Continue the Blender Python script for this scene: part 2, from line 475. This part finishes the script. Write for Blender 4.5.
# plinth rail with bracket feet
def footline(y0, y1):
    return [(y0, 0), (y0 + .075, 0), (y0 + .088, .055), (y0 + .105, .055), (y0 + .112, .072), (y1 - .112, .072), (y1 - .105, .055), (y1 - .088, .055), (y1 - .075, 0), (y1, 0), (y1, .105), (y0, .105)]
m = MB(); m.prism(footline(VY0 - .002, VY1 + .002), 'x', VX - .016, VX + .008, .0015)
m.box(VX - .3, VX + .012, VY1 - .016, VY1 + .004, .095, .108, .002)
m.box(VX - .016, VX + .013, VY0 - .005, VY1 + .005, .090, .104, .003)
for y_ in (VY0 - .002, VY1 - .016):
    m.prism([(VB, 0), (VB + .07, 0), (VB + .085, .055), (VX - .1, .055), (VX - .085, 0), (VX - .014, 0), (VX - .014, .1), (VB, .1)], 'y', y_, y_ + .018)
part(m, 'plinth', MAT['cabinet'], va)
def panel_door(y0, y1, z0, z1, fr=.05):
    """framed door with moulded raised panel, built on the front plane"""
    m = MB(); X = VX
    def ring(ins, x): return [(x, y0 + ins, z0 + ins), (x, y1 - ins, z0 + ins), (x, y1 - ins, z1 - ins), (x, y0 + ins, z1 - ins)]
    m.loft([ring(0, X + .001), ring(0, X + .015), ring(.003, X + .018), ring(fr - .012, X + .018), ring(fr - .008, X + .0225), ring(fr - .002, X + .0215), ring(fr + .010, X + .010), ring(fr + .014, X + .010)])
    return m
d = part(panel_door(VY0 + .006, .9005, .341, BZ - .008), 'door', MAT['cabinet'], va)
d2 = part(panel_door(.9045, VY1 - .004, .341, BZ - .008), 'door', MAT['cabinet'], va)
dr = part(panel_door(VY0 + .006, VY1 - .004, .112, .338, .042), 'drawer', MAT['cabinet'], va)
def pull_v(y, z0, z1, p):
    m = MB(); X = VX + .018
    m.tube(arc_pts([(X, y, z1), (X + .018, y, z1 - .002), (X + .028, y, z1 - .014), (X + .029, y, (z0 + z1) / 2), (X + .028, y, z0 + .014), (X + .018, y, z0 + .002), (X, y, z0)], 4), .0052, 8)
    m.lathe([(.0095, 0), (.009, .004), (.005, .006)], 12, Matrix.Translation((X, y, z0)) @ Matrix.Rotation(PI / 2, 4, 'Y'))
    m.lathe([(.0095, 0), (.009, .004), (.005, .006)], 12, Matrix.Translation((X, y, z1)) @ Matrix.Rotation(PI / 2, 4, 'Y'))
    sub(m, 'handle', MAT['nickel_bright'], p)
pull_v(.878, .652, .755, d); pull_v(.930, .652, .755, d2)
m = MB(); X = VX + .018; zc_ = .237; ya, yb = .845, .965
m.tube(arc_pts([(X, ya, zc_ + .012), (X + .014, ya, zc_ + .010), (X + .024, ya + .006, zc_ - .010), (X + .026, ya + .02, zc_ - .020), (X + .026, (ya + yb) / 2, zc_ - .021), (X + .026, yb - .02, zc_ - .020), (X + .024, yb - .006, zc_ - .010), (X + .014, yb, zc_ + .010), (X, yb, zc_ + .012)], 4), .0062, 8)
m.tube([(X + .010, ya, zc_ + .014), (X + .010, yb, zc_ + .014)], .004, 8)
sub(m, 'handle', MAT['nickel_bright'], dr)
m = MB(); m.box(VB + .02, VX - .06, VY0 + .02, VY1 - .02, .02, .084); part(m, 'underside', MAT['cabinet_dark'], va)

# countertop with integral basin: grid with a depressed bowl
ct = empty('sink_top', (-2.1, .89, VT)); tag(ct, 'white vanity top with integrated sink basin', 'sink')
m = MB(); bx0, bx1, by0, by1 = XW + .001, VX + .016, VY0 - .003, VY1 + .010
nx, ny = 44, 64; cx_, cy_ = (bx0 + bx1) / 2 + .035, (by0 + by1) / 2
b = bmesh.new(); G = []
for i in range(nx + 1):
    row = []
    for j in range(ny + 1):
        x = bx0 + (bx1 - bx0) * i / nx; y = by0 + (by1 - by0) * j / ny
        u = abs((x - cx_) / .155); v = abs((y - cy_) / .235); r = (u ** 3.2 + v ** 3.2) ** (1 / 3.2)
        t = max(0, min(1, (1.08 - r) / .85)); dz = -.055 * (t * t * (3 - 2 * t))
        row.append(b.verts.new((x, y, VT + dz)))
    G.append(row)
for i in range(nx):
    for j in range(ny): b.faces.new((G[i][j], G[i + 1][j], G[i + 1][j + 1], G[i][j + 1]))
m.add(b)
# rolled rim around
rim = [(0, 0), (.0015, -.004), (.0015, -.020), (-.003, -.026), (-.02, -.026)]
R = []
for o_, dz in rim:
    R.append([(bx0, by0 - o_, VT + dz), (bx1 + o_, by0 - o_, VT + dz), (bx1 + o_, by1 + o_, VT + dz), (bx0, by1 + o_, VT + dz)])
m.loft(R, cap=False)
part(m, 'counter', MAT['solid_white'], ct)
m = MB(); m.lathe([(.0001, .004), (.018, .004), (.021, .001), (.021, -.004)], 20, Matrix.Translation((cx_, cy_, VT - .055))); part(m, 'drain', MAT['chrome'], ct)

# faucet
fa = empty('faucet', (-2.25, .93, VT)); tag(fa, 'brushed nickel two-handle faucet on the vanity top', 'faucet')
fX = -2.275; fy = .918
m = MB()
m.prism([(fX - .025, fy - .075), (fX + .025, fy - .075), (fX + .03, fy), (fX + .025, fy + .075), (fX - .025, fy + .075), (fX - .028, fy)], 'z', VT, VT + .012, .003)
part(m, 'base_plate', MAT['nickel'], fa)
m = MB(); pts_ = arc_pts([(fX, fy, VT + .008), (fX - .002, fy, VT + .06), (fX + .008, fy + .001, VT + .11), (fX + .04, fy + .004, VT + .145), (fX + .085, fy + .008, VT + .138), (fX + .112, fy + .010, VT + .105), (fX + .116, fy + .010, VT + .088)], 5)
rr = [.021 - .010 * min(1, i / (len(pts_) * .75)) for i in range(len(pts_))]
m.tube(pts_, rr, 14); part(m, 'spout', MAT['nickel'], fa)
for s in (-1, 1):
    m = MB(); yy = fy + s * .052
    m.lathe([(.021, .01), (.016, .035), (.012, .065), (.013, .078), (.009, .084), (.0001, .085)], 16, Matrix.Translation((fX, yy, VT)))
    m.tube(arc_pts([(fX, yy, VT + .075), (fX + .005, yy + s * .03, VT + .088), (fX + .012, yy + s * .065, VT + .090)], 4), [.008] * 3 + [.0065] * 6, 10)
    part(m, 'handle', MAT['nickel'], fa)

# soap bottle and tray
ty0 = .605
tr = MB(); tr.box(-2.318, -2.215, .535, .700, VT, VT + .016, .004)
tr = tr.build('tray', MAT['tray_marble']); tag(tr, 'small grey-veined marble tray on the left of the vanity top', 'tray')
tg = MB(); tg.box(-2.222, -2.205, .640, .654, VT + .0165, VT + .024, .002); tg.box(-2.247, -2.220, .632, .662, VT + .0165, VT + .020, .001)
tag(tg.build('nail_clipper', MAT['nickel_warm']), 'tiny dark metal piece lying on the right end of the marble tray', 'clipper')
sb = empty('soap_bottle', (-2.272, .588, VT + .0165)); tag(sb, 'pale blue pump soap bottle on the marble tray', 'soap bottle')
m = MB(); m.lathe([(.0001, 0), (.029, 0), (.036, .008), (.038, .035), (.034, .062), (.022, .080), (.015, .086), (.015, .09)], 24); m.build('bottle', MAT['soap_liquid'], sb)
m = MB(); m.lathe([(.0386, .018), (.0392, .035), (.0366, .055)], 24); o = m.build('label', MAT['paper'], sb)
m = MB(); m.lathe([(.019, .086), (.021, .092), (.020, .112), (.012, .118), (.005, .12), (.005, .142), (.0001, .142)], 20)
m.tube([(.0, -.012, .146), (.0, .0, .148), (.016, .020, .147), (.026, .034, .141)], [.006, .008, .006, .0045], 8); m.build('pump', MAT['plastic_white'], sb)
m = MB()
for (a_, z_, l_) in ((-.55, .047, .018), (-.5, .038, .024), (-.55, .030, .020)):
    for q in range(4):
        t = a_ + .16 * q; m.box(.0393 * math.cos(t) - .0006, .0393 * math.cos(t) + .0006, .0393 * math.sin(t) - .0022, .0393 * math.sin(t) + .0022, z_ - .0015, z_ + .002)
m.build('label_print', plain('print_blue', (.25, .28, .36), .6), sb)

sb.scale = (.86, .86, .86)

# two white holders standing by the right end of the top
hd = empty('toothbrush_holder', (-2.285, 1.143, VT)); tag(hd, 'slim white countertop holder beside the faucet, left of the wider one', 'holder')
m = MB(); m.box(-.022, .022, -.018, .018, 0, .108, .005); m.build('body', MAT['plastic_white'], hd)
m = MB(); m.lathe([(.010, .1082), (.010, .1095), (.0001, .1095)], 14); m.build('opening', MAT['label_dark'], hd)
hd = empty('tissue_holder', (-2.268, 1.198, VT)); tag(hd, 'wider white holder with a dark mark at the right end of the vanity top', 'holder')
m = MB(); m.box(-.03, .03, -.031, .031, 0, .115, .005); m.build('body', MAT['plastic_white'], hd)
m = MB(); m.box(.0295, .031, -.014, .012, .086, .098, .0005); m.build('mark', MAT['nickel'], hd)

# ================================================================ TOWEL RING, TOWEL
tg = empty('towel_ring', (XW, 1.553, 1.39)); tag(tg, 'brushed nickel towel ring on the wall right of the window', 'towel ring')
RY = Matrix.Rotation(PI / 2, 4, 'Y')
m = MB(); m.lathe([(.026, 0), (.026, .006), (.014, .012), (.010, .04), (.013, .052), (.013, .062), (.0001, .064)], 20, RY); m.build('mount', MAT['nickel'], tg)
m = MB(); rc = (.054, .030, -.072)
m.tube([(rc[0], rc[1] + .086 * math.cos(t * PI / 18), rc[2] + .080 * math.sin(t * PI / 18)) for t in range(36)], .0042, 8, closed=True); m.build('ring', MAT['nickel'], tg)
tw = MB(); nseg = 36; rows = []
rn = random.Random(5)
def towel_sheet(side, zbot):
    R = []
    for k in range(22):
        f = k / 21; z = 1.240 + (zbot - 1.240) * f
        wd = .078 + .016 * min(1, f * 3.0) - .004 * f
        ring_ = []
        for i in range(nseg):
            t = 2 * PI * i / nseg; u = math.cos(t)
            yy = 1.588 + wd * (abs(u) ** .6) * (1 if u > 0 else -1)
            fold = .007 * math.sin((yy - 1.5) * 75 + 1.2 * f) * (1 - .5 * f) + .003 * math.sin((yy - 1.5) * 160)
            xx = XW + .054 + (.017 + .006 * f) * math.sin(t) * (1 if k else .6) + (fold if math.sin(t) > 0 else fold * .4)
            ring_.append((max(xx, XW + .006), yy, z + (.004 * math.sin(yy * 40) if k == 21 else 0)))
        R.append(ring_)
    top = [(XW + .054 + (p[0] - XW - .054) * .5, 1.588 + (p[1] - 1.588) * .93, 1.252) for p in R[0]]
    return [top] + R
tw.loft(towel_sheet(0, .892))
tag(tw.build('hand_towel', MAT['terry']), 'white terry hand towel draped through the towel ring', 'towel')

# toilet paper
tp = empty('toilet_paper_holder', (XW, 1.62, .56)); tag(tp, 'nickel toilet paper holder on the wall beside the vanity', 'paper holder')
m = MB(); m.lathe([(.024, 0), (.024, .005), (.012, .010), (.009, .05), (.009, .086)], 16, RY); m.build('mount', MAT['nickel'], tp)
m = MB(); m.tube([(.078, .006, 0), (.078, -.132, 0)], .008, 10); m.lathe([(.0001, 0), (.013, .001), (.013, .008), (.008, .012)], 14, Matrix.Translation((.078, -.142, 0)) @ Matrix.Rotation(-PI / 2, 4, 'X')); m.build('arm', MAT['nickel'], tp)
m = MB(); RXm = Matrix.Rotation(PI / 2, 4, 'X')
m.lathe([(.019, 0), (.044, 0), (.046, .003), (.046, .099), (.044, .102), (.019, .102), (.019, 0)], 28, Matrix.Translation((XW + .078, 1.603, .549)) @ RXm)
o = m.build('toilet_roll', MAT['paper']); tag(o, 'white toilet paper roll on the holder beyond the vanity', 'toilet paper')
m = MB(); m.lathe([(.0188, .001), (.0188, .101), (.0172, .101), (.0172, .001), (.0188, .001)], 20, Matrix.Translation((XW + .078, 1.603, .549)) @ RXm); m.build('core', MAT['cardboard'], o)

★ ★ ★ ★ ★

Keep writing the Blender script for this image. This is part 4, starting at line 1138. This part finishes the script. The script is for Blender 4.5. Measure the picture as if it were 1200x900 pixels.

★ ★ ★ ★ ★

● **What is needed**
List all lines holding the string "Blender".

● **Completed exercise**
Continue the Blender Python script for this scene: part 2, from line 475. This part finishes the script. Write for Blender 4.5.
Keep writing the Blender script for this image. This is part 4, starting at line 1138. This part finishes the script. The script is for Blender 4.5. Measure the picture as if it were 1200x900 pixels.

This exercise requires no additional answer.